You spoke also about the regional and local challenges. This is an incredible challenge, I think.
I don't want to invoke myself too much personally on the committee, but I'm actually not completely and totally and historically a metropolitan elite. I come from an immigrant family and I had my first news job in Lloydminster on the Saskatchewan-Alberta border. Then I went to the Regina Leader-Post, and I've worked in different sizes of media organizations. I understand in a city like Lloydminster—and there are a thousand Lloydminsters across this country—how imperative news is and how the transmission lines of the community occur through news and the community seeing itself and reflecting itself and knowing what's going on.

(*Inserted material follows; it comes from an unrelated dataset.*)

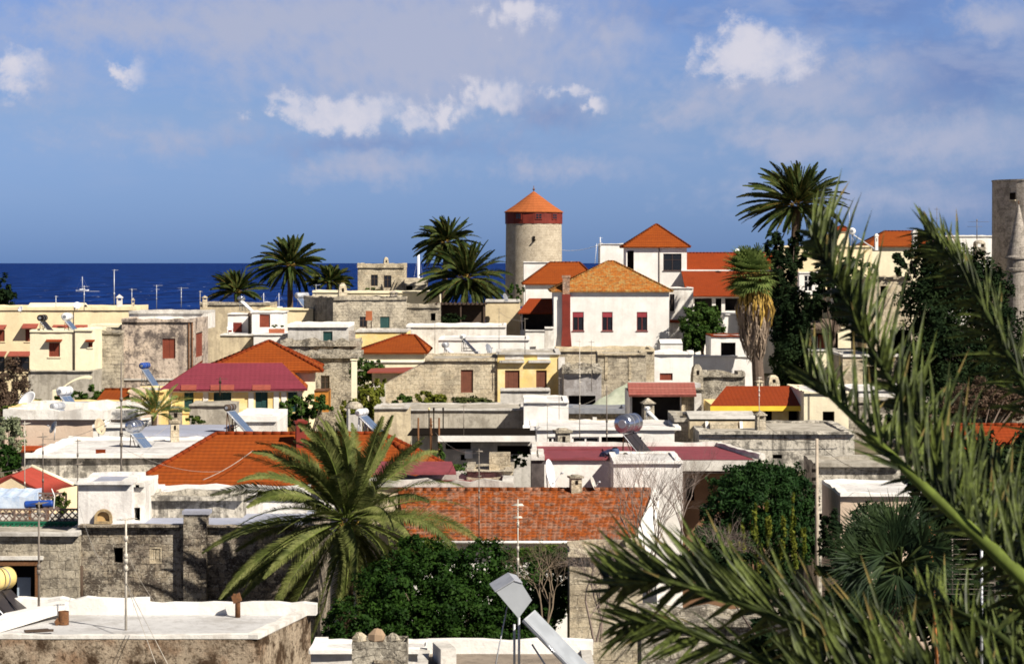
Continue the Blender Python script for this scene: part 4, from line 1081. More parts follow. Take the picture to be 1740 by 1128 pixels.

This would lead me in two directions to your answer. We cite in the report that Prince Albert, oddly enough, seems to have a very interesting portal type of operation that's built on the base of local radio. Some people may be familiar with it. That may be a replicable model, but it might need some money to try to scale it. Scaling is very difficult, and maybe the fund might help with scaling.
In the CP local initiative, we could start by putting something like 80 reporters out across the country to cover things that are not covered. Through this not-for-profit second service of Canadian Press, this material would be available to everyone: the local blogger, the local radio station, the local newspaper, start-up operations, whatever. It would be available to everyone and it would have high standards.
We believe that news is a public good, and if a community felt that they were losing this public good and they wanted to petition the CP local initiative to say their community needed news or a community group wanted to petition and said they'd like to contract for a reporter to cover their community, they'd have no control over it. They'd just pay a three-year subscription or something like that. These are things that would be measured.